» Stated problem
All of the data below must be repeated exactly.

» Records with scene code
(begin)

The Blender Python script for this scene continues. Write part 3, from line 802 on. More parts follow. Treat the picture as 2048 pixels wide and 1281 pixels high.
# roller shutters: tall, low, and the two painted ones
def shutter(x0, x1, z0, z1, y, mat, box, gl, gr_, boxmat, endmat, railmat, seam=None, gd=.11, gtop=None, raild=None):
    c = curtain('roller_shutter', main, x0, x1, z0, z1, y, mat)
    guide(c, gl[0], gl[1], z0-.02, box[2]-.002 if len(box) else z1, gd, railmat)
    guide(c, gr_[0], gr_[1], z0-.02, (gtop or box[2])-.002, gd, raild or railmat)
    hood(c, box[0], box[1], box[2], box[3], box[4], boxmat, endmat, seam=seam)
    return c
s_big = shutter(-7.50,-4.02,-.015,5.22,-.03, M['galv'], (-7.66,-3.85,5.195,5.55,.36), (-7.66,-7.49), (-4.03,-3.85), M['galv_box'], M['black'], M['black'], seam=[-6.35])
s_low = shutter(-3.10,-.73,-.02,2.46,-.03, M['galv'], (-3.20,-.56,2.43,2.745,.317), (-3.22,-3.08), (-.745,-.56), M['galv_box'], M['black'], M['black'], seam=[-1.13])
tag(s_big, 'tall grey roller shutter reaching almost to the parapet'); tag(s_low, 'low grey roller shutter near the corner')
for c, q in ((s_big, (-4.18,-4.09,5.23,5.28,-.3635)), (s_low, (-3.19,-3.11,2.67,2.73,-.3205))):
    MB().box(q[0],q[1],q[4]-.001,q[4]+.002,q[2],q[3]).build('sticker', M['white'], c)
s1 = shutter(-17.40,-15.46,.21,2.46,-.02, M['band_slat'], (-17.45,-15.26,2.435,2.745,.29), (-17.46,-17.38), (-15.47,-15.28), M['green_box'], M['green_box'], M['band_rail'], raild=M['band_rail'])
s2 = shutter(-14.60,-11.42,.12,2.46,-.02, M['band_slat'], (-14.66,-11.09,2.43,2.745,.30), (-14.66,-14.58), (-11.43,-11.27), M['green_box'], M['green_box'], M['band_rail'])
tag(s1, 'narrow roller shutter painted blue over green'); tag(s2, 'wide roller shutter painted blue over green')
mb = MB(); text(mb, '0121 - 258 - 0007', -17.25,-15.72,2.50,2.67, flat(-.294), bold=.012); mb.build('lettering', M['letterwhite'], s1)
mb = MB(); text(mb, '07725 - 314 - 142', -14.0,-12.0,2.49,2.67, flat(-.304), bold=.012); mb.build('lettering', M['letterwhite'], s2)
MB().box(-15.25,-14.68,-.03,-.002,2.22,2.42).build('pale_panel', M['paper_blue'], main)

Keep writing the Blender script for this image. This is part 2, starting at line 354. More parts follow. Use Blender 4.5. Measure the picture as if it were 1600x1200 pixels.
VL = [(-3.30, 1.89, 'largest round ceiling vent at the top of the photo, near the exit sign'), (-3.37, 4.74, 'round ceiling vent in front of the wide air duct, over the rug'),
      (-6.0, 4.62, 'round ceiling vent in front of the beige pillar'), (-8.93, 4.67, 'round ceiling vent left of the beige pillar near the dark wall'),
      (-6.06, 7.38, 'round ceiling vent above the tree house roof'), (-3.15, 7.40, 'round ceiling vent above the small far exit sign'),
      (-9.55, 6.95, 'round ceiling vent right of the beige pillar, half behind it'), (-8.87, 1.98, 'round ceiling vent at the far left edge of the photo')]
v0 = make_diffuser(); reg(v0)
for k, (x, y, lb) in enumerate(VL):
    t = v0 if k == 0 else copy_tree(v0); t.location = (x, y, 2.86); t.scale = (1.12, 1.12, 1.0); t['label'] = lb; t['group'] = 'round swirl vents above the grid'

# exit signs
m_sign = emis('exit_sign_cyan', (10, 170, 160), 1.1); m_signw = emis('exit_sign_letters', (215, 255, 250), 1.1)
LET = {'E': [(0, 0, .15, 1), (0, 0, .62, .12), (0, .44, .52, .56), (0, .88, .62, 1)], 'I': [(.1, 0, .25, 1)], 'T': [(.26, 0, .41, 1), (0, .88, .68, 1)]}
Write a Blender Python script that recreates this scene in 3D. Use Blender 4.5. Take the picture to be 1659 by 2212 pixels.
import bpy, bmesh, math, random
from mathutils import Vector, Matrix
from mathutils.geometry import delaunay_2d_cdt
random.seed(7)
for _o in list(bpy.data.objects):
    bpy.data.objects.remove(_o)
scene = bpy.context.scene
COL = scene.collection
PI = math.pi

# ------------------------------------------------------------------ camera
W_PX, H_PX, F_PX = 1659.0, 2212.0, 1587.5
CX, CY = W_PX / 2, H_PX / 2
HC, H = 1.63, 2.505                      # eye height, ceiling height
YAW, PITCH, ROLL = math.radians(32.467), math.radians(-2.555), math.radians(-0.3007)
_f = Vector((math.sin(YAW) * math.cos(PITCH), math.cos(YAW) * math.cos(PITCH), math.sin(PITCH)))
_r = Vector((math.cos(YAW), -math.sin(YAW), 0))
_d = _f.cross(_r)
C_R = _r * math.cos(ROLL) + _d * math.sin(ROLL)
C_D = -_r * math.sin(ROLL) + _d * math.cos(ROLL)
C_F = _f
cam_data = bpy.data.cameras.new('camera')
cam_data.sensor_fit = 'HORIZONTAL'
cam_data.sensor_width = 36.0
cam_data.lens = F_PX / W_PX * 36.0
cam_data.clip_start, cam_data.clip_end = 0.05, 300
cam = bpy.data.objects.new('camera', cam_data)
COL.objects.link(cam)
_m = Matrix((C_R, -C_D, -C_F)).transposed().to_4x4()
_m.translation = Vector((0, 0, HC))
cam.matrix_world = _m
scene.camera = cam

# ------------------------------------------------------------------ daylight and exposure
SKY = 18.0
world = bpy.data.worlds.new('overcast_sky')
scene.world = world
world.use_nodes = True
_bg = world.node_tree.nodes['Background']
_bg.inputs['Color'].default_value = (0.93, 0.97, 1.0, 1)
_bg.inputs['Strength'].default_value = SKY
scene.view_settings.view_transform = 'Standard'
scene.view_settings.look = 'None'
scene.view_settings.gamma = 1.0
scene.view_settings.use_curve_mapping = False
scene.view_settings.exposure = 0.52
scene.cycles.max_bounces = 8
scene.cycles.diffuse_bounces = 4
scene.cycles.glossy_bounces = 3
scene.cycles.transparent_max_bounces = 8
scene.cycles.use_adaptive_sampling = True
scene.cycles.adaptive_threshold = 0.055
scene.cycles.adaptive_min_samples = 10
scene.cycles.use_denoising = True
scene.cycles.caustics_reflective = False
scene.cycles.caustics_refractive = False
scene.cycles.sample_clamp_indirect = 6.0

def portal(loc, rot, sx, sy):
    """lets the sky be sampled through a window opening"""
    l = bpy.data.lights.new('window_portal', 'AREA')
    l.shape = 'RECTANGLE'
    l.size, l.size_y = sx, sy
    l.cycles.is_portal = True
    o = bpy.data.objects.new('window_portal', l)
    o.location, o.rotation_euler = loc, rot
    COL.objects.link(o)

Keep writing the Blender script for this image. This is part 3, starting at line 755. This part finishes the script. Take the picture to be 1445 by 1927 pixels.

(end)

» Expected output
The Blender Python script for this scene continues. Write part 3, from line 802 on. More parts follow. Treat the picture as 2048 pixels wide and 1281 pixels high.
# roller shutters: tall, low, and the two painted ones
def shutter(x0, x1, z0, z1, y, mat, box, gl, gr_, boxmat, endmat, railmat, seam=None, gd=.11, gtop=None, raild=None):
    c = curtain('roller_shutter', main, x0, x1, z0, z1, y, mat)
    guide(c, gl[0], gl[1], z0-.02, box[2]-.002 if len(box) else z1, gd, railmat)
    guide(c, gr_[0], gr_[1], z0-.02, (gtop or box[2])-.002, gd, raild or railmat)
    hood(c, box[0], box[1], box[2], box[3], box[4], boxmat, endmat, seam=seam)
    return c
s_big = shutter(-7.50,-4.02,-.015,5.22,-.03, M['galv'], (-7.66,-3.85,5.195,5.55,.36), (-7.66,-7.49), (-4.03,-3.85), M['galv_box'], M['black'], M['black'], seam=[-6.35])
s_low = shutter(-3.10,-.73,-.02,2.46,-.03, M['galv'], (-3.20,-.56,2.43,2.745,.317), (-3.22,-3.08), (-.745,-.56), M['galv_box'], M['black'], M['black'], seam=[-1.13])
tag(s_big, 'tall grey roller shutter reaching almost to the parapet'); tag(s_low, 'low grey roller shutter near the corner')
for c, q in ((s_big, (-4.18,-4.09,5.23,5.28,-.3635)), (s_low, (-3.19,-3.11,2.67,2.73,-.3205))):
    MB().box(q[0],q[1],q[4]-.001,q[4]+.002,q[2],q[3]).build('sticker', M['white'], c)
s1 = shutter(-17.40,-15.46,.21,2.46,-.02, M['band_slat'], (-17.45,-15.26,2.435,2.745,.29), (-17.46,-17.38), (-15.47,-15.28), M['green_box'], M['green_box'], M['band_rail'], raild=M['band_rail'])
s2 = shutter(-14.60,-11.42,.12,2.46,-.02, M['band_slat'], (-14.66,-11.09,2.43,2.745,.30), (-14.66,-14.58), (-11.43,-11.27), M['green_box'], M['green_box'], M['band_rail'])
tag(s1, 'narrow roller shutter painted blue over green'); tag(s2, 'wide roller shutter painted blue over green')
mb = MB(); text(mb, '0121 - 258 - 0007', -17.25,-15.72,2.50,2.67, flat(-.294), bold=.012); mb.build('lettering', M['letterwhite'], s1)
mb = MB(); text(mb, '07725 - 314 - 142', -14.0,-12.0,2.49,2.67, flat(-.304), bold=.012); mb.build('lettering', M['letterwhite'], s2)
MB().box(-15.25,-14.68,-.03,-.002,2.22,2.42).build('pale_panel', M['paper_blue'], main)

Keep writing the Blender script for this image. This is part 2, starting at line 354. More parts follow. Use Blender 4.5. Measure the picture as if it were 1600x1200 pixels.
VL = [(-3.30, 1.89, 'largest round ceiling vent at the top of the photo, near the exit sign'), (-3.37, 4.74, 'round ceiling vent in front of the wide air duct, over the rug'),
      (-6.0, 4.62, 'round ceiling vent in front of the beige pillar'), (-8.93, 4.67, 'round ceiling vent left of the beige pillar near the dark wall'),
      (-6.06, 7.38, 'round ceiling vent above the tree house roof'), (-3.15, 7.40, 'round ceiling vent above the small far exit sign'),
      (-9.55, 6.95, 'round ceiling vent right of the beige pillar, half behind it'), (-8.87, 1.98, 'round ceiling vent at the far left edge of the photo')]
v0 = make_diffuser(); reg(v0)
for k, (x, y, lb) in enumerate(VL):
    t = v0 if k == 0 else copy_tree(v0); t.location = (x, y, 2.86); t.scale = (1.12, 1.12, 1.0); t['label'] = lb; t['group'] = 'round swirl vents above the grid'

# exit signs
m_sign = emis('exit_sign_cyan', (10, 170, 160), 1.1); m_signw = emis('exit_sign_letters', (215, 255, 250), 1.1)
LET = {'E': [(0, 0, .15, 1), (0, 0, .62, .12), (0, .44, .52, .56), (0, .88, .62, 1)], 'I': [(.1, 0, .25, 1)], 'T': [(.26, 0, .41, 1), (0, .88, .68, 1)]}
Write a Blender Python script that recreates this scene in 3D. Use Blender 4.5. Take the picture to be 1659 by 2212 pixels.
import bpy, bmesh, math, random
from mathutils import Vector, Matrix
from mathutils.geometry import delaunay_2d_cdt
random.seed(7)
for _o in list(bpy.data.objects):
    bpy.data.objects.remove(_o)
scene = bpy.context.scene
COL = scene.collection
PI = math.pi

# ------------------------------------------------------------------ camera
W_PX, H_PX, F_PX = 1659.0, 2212.0, 1587.5
CX, CY = W_PX / 2, H_PX / 2
HC, H = 1.63, 2.505                      # eye height, ceiling height
YAW, PITCH, ROLL = math.radians(32.467), math.radians(-2.555), math.radians(-0.3007)
_f = Vector((math.sin(YAW) * math.cos(PITCH), math.cos(YAW) * math.cos(PITCH), math.sin(PITCH)))
_r = Vector((math.cos(YAW), -math.sin(YAW), 0))
_d = _f.cross(_r)
C_R = _r * math.cos(ROLL) + _d * math.sin(ROLL)
C_D = -_r * math.sin(ROLL) + _d * math.cos(ROLL)
C_F = _f
cam_data = bpy.data.cameras.new('camera')
cam_data.sensor_fit = 'HORIZONTAL'
cam_data.sensor_width = 36.0
cam_data.lens = F_PX / W_PX * 36.0
cam_data.clip_start, cam_data.clip_end = 0.05, 300
cam = bpy.data.objects.new('camera', cam_data)
COL.objects.link(cam)
_m = Matrix((C_R, -C_D, -C_F)).transposed().to_4x4()
_m.translation = Vector((0, 0, HC))
cam.matrix_world = _m
scene.camera = cam

# ------------------------------------------------------------------ daylight and exposure
SKY = 18.0
world = bpy.data.worlds.new('overcast_sky')
scene.world = world
world.use_nodes = True
_bg = world.node_tree.nodes['Background']
_bg.inputs['Color'].default_value = (0.93, 0.97, 1.0, 1)
_bg.inputs['Strength'].default_value = SKY
scene.view_settings.view_transform = 'Standard'
scene.view_settings.look = 'None'
scene.view_settings.gamma = 1.0
scene.view_settings.use_curve_mapping = False
scene.view_settings.exposure = 0.52
scene.cycles.max_bounces = 8
scene.cycles.diffuse_bounces = 4
scene.cycles.glossy_bounces = 3
scene.cycles.transparent_max_bounces = 8
scene.cycles.use_adaptive_sampling = True
scene.cycles.adaptive_threshold = 0.055
scene.cycles.adaptive_min_samples = 10
scene.cycles.use_denoising = True
scene.cycles.caustics_reflective = False
scene.cycles.caustics_refractive = False
scene.cycles.sample_clamp_indirect = 6.0

def portal(loc, rot, sx, sy):
    """lets the sky be sampled through a window opening"""
    l = bpy.data.lights.new('window_portal', 'AREA')
    l.shape = 'RECTANGLE'
    l.size, l.size_y = sx, sy
    l.cycles.is_portal = True
    o = bpy.data.objects.new('window_portal', l)
    o.location, o.rotation_euler = loc, rot
    COL.objects.link(o)

Keep writing the Blender script for this image. This is part 3, starting at line 755. This part finishes the script. Take the picture to be 1445 by 1927 pixels.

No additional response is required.